Sunday 14 November 2021

I Had Four Wives

Ol’ Buck Benny needed to do more than blaze a six-shooter if’n he were to rout those mangy varmints on the other networks.

In the 1958-59 season, Jack Benny was up against Maverick on ABC. He had what may have been a decided disadvantage. James Garner and his six-shooter were on every week. Benny was still alternating weeks; every other week, CBS aired Bachelor Father. And Maverick had something different than pretty much every other horse opera—Garner was amusing; the show had a lighter touch than Cheyenne, Tales of Wells Fargo or just about any other Western on the air that season (and there were plenty of them).

So that meant Benny had to counter-programme. Usually that meant filling the screen with some huge motion picture guest star. But of November 2nd, he tried something else—wives of big-name stars.

Here’s a syndicated story that appeared in papers just before the broadcast aired.

Four Wives For Benny!
By HAL HUMPHREY

HOLLYWOOD—"Now, look. I want all four of you to relax on this show. If you break up or forget a line, it's all right. I don't want you to rehearse too much either. That would spoil everything."
Four very attractive women looked rather baffled as they heard these instructions from the star of the show in which they were to play important roles. After all, this was their TV acting debut, and each one had a husband who would be watching with extremely critical eyes.
The women?
Mrs. Bob Hope, Mrs. Dean Martin, Mrs. Ray Milland and Mrs. David Niven.
The star (of stage, screen, radio and TV)?
Jack Benny, who else?
There just isn't anyone else who would have the nerve and audacity to hire four amateurs for key roles on his TV show unless it was Ted Mack.
Playing themselves in this Sunday's Jack Benny Show, the Mes-dames Hope, Martin, Milland and Niven descend upon Jack as a committee for the improvement of Beverly Hills. To this committee of lovely ladies nothing would improve their fair city more than the removal of Jack's 1910 Maxwell. Knowing Jack's pecuniary habits, they resort to chincancry right off.
When Mal Milland and Hjordis Niven told their husbands they were doing Jack's show, the reaction was, "You crazy? That's a live show!"
Dean Martin had let wife Jean believe it was on film. After she heard it was "live" she was about to chicken out.
Dolores Hope seems to have no fear of the medium "live" or dead and in the rehearsal I caught, she was punching across the lines like a veteran.
Her only worry is that the Toluca Lake chamber of commerce won't cotton to her being classed as a Beverly Hills resident and Dolores is quite serious about this, too. She wasn't placated when someone suggested they wouldn't hear about it.
"I've already heard so much comment about our being on this show, and we haven't even been on yet. I believe more people must watch Jack than they do Bob's show," she stated.
And now it's a question of who is going to feel most injured—Toluca Lake or Bob.
"I think it's going to be a funny show because of the girls," Jack said to me. "If it isn't, what are they gonna do? Throw me out of show business?"

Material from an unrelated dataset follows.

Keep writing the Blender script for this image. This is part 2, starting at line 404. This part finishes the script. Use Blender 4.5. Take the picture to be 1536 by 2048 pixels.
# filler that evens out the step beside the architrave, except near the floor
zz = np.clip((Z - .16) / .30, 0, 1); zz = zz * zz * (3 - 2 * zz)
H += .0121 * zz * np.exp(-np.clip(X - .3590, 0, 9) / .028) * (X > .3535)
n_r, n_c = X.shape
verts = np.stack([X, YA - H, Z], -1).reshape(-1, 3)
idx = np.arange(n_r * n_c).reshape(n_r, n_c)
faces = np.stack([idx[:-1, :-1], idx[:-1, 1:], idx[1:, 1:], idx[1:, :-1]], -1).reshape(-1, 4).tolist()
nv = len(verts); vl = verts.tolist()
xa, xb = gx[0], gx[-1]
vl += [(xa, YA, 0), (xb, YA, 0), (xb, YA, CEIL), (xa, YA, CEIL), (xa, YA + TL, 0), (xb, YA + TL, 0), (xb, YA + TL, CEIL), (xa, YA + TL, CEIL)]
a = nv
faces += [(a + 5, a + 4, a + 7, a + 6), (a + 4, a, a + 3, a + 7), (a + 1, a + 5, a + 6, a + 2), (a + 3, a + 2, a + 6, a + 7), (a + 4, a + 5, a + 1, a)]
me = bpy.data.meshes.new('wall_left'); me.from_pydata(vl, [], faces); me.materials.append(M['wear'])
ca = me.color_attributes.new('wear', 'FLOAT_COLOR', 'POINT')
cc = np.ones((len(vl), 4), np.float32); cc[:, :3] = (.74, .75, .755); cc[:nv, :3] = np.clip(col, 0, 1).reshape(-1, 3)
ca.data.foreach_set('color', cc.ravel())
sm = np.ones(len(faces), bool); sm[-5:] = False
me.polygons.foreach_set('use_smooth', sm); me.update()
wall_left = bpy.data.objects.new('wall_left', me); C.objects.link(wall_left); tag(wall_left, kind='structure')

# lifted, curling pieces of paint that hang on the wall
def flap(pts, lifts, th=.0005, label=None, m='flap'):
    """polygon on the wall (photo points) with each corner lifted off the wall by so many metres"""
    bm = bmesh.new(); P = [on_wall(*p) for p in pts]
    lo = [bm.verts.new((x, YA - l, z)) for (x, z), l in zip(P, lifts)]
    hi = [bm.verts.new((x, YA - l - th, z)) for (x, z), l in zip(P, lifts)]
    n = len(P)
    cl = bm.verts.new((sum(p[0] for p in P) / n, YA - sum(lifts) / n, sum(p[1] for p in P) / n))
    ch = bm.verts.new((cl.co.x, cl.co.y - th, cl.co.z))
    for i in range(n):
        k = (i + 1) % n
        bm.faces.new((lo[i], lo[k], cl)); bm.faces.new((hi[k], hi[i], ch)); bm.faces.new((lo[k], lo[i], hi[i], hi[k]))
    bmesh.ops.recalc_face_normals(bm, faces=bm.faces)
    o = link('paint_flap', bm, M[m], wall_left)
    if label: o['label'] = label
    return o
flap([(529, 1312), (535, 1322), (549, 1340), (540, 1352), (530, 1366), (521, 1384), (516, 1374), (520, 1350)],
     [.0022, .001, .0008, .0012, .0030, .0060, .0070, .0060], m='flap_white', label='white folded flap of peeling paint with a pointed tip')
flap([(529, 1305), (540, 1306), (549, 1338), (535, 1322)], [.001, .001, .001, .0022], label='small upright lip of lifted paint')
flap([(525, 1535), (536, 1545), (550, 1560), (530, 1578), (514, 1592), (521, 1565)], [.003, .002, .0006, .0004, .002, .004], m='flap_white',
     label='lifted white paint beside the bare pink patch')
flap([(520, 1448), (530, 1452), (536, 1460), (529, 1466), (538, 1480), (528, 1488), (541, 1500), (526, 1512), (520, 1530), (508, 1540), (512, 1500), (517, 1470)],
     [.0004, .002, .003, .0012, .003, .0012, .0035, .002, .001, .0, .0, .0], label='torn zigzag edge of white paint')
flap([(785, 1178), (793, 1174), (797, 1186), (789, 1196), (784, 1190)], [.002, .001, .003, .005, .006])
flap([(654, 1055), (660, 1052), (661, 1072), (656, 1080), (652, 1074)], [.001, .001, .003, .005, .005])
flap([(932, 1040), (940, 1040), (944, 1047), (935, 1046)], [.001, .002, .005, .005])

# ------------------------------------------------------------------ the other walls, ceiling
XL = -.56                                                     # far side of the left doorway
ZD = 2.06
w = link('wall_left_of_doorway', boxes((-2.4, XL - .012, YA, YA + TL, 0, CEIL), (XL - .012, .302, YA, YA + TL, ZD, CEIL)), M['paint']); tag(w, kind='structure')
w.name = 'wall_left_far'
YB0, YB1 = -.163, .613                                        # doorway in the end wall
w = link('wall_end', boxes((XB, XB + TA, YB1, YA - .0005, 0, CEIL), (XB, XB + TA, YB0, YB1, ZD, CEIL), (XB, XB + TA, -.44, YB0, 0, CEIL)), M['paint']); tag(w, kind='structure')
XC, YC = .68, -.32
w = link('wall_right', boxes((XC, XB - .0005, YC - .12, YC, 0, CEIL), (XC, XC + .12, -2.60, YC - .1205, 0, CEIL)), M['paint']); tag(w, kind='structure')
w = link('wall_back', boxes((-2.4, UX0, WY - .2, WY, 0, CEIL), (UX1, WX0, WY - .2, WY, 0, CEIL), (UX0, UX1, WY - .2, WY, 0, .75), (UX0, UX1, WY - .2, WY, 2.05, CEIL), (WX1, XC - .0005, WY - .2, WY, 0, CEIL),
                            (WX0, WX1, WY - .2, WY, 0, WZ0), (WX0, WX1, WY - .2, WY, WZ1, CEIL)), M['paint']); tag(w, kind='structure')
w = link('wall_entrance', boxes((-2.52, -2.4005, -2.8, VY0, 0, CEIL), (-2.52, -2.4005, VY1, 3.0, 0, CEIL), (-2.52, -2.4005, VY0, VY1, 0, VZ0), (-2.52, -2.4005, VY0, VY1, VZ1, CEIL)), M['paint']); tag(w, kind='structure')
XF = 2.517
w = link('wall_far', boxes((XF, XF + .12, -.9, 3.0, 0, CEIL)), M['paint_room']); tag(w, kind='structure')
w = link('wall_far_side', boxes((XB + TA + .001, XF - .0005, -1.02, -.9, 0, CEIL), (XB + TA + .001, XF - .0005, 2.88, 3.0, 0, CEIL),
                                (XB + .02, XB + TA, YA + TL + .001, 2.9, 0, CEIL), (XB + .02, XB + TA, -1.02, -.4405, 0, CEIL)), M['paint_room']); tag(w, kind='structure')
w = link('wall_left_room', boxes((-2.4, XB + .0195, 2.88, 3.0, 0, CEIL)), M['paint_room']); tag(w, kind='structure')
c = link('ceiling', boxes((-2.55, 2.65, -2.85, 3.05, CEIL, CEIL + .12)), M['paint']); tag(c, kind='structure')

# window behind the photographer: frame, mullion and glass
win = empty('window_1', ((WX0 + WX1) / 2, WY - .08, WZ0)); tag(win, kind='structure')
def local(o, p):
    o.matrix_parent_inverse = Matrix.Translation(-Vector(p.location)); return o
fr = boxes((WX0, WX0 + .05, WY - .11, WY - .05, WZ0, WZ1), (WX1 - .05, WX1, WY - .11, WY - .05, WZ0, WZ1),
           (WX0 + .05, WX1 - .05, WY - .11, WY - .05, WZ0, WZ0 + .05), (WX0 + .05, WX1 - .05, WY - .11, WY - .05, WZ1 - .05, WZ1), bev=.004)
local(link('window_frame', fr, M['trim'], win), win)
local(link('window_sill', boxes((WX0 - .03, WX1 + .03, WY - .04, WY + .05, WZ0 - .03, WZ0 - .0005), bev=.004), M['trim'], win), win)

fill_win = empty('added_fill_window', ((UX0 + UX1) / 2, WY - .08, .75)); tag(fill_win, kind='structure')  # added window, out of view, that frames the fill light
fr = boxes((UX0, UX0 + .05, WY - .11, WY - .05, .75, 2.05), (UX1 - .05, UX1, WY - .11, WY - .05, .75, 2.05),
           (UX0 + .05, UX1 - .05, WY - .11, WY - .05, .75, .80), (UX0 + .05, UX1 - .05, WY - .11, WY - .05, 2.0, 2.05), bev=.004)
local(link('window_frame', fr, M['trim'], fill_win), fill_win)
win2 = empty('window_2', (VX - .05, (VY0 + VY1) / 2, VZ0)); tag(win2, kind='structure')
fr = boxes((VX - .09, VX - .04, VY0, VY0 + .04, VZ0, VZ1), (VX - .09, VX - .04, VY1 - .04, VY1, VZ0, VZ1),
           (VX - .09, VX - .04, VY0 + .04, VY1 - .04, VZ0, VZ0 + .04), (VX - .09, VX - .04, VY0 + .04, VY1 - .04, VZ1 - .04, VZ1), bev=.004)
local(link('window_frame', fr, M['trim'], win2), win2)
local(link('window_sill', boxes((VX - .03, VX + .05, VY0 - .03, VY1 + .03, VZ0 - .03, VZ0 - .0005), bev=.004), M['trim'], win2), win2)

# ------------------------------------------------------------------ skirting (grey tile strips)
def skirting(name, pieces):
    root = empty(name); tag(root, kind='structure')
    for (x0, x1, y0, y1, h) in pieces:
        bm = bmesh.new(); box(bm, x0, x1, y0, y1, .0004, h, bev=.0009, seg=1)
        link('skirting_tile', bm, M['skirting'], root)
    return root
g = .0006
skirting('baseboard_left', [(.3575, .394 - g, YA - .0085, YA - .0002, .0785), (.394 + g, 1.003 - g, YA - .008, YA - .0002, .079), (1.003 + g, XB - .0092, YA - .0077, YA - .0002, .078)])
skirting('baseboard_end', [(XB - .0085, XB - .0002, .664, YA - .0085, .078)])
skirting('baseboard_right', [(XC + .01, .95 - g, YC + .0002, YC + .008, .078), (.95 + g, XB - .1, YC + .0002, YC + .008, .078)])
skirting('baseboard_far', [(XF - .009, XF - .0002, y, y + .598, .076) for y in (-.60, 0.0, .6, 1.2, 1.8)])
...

Dolores Hope went on despite a fever the night before. Niven took his wife to Austria and Sweden immediately after the show. Mal Milland, according to Jack’s daughter Joan, was one of the most beautiful women she ever saw, more so than any movie star.

The New York Daily News called it his best show of the season and praised Mel Blanc in a supporting role. Louella Parsons noted in her column: [L]eave it to Bob Hope to throw in the “ad-lib” that broken them all up. Showing up with David Niven to take a bow at the end of the program, Bob whispered to Dolores, “Did you get your money yet?” To which Jack yipped, “No—but you’ll make me do three free shows for you for this!”

As for the ratings showdown, Jack beat Garner with a 22.9 rating, compared to 22.1 for Maverick and 7.8 for Northwest Passage on NBC. Maverick, however, ended the season at number six, with Jack not even in the top 20.

George Rosen of Variety may not have been surprised. His opinion, in a column November 5, 1958, was that “the very best in television...more than likely won’t even show up when the Top 10 laurels are distributed and when the season’s cumulative batting averages are tallied.” His argument was the number of viewers was not in direct proportion to the quality of the show.

It’s an argument still being made 63 years later.